Wednesday, January 8, 2014
Fitch: U.S. CMBS Recovery Rates Jump as Market Strengthens
NEW YORK--(BUSINESS WIRE)--Recovery rates for Fitch-rated CMBS liquidated loans jumped to 75% in 3Q13, while the number of loans being transferred into special servicing hit a five-year low, according to Fitch Ratings. A continued strengthening of the CMBS market and improvements in special servicing are driving the improvements in recovery prospects, but the metrics could reverse if the resolution of some specially serviced assets is delayed or interest rates rise more quickly than anticipated.
The improvement in recoveries is attributable to increased refinancing activities in the commercial real estate market and advances in the overall economy. The slow decline in the unemployment rate and overall increases in business activity have contributed to the jump in recovery rates for CMBS.

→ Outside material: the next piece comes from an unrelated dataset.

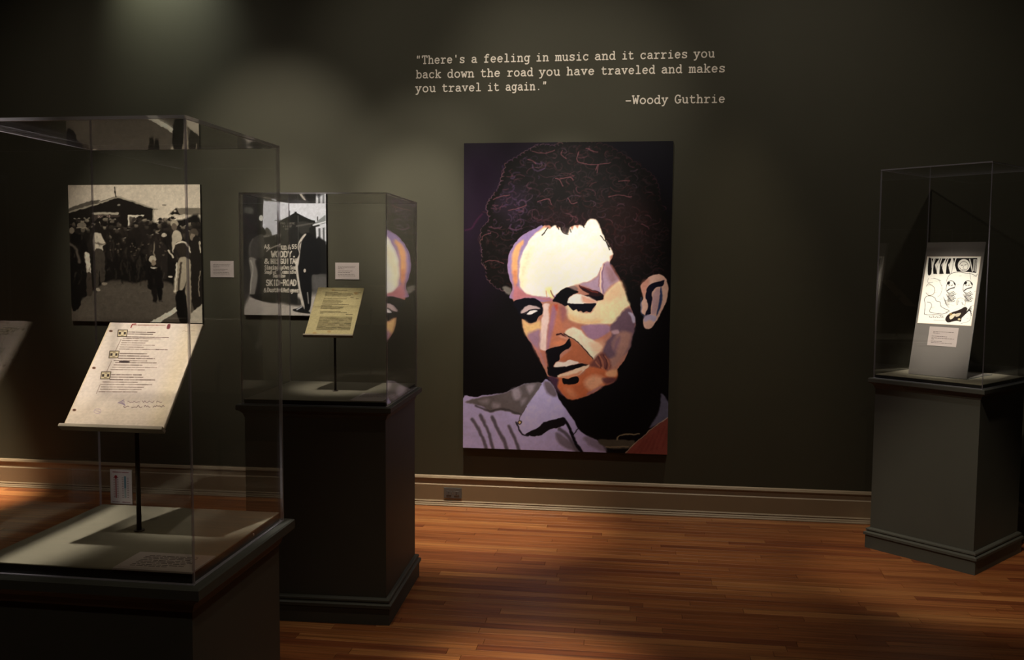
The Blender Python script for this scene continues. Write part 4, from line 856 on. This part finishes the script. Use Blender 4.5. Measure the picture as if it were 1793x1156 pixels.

Special servicers are also now better able to identify and execute resolutions. In 2010, they began modifying their staff so the number and type of staff matched the complexities of the resolutions.
However, the reversal of these trends is possible if the resolution of several large assets overseen by CWCapital, LNR Property and C-III Capital Partner are slowed by litigation or choppy markets.
We expect the positive momentum of the overall U.S. CMBS market, which began in 2010, to continue this year. However, overall, the market remains vulnerable to a rapid rise in interest rates that could lead to negative ramifications on specially serviced assets.
The recovery rate for CMBS liquidated loans jumped to 75.2% for 3Q13, compared with 60.5% in 2Q13. Twenty-three liquidated loans had 85% or greater recovery, 16 of which recovered at 100%. $7.7 billion in assets transferred out of special servicing during 3Q13, while $2.2 billion transferred in, the lowest amount of loans transferring into special servicing in five years. Overall, the volume of loans in special servicing fell to $52 billion as of Sept. 30.